President Bush Welcomes Palestinians in From the Cold
This article is from the archive of The New York Sun before the launch of its new website in 2022. The Sun has neither altered nor updated such articles but will seek to correct any errors, mis-categorizations or other problems introduced during transfer.

WASHINGTON – President Bush ended America’s four-year freeze of the Palestinian Arab leadership yesterday, welcoming Mahmoud Abbas to the White House, offering $50 million in aid, and pressing the Israelis to halt the building of new settlements on the West Bank.
Standing side-by-side with the Palestinian Arab leader in the White House Rose Garden, Mr. Bush said it was critical that this summer’s Israeli withdrawal from Gaza marked the beginning of a renewed peace process and not the end.
Mr. Bush said America would oppose any attempt to break the West Bank into pieces. “A [Palestinian] state of scattered territories will not work. There must also be meaningful linkages between the West Bank and Gaza,” he said.
He pledged to dispatch Secretary of State Rice to the region to meet Mr. Abbas and the Israeli prime minister, Ariel Sharon, to ensure that the Gaza pullout becomes the first step in a renewed commitment to the road map agreement.

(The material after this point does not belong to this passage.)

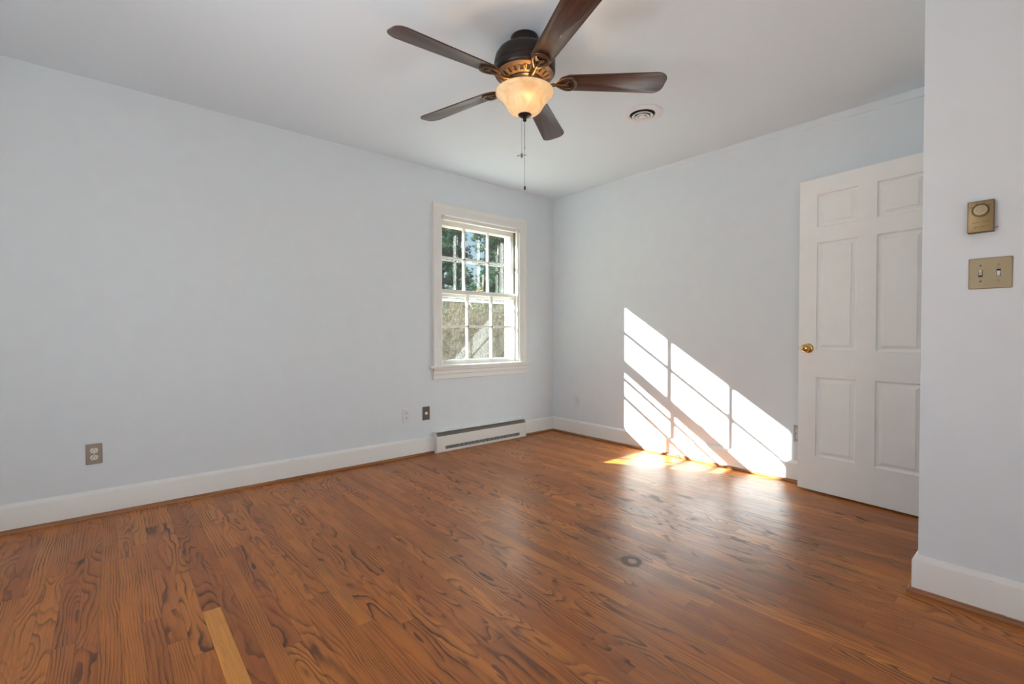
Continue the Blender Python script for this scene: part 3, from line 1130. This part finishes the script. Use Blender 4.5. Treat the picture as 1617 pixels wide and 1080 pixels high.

Mr. Abbas gave warning that time for a deal was limited. “We must end the Palestinian-Israeli conflict before it is too late,” he said.
But the significance of yesterday’s meeting was as much in the symbolism as in the content.
In final years of the first elected Palestinian leader, Yasser Arafat, who died in November, the Bush White House had effectively severed relations.
Loathed as a double dealer with uncomfortably close ties to terrorists, Arafat became the main block on American involvement in the peace process. Things could not have been more different yesterday. Mr. Bush saluted a smiling Mr. Abbas in a sunlit Rose Garden as “a man of courage” and pledged American support, both political and financial.
The spectacle of the president backing the Palestinian Arab leader will have generated quiet satisfaction in London, where the government has been pressing for greater American involvement in the Israeli-Palestinian question.
The pledge of $50 million for house building and infrastructure repair is a fairly minor point, but it marked a renewed American willingness to hand cash to the Palestinian Authority, which has been severely damaged by evidence of corruption.
But the praise and the gift contained a warning. Mr. Bush said he would stand with Mr. Abbas to “combat corruption, reform the Palestinian security services and your justice system, and revive your economy.” It was made clear that Mr. Bush’s remarks were a shopping list of American expectations from the Palestinian Arab leadership.
Mr. Bush also issued a long list of expectations for Israel. The Israelis should ease restrictions on Palestinian humanitarian needs, remove unauthorized outposts, halt settlement expansion in the West Bank, and ensure that the barrier between Israelis and Palestinians did not become a de facto border.
Ultimately, Israeli troops should return to the dispositions they held on September 28, 2000, the outset of the latest round of violence.
“We’ve got a fantastic opportunity,” said Mr. Bush. “And I told the president [Mr. Abbas] there’s no doubt in my mind we can succeed.”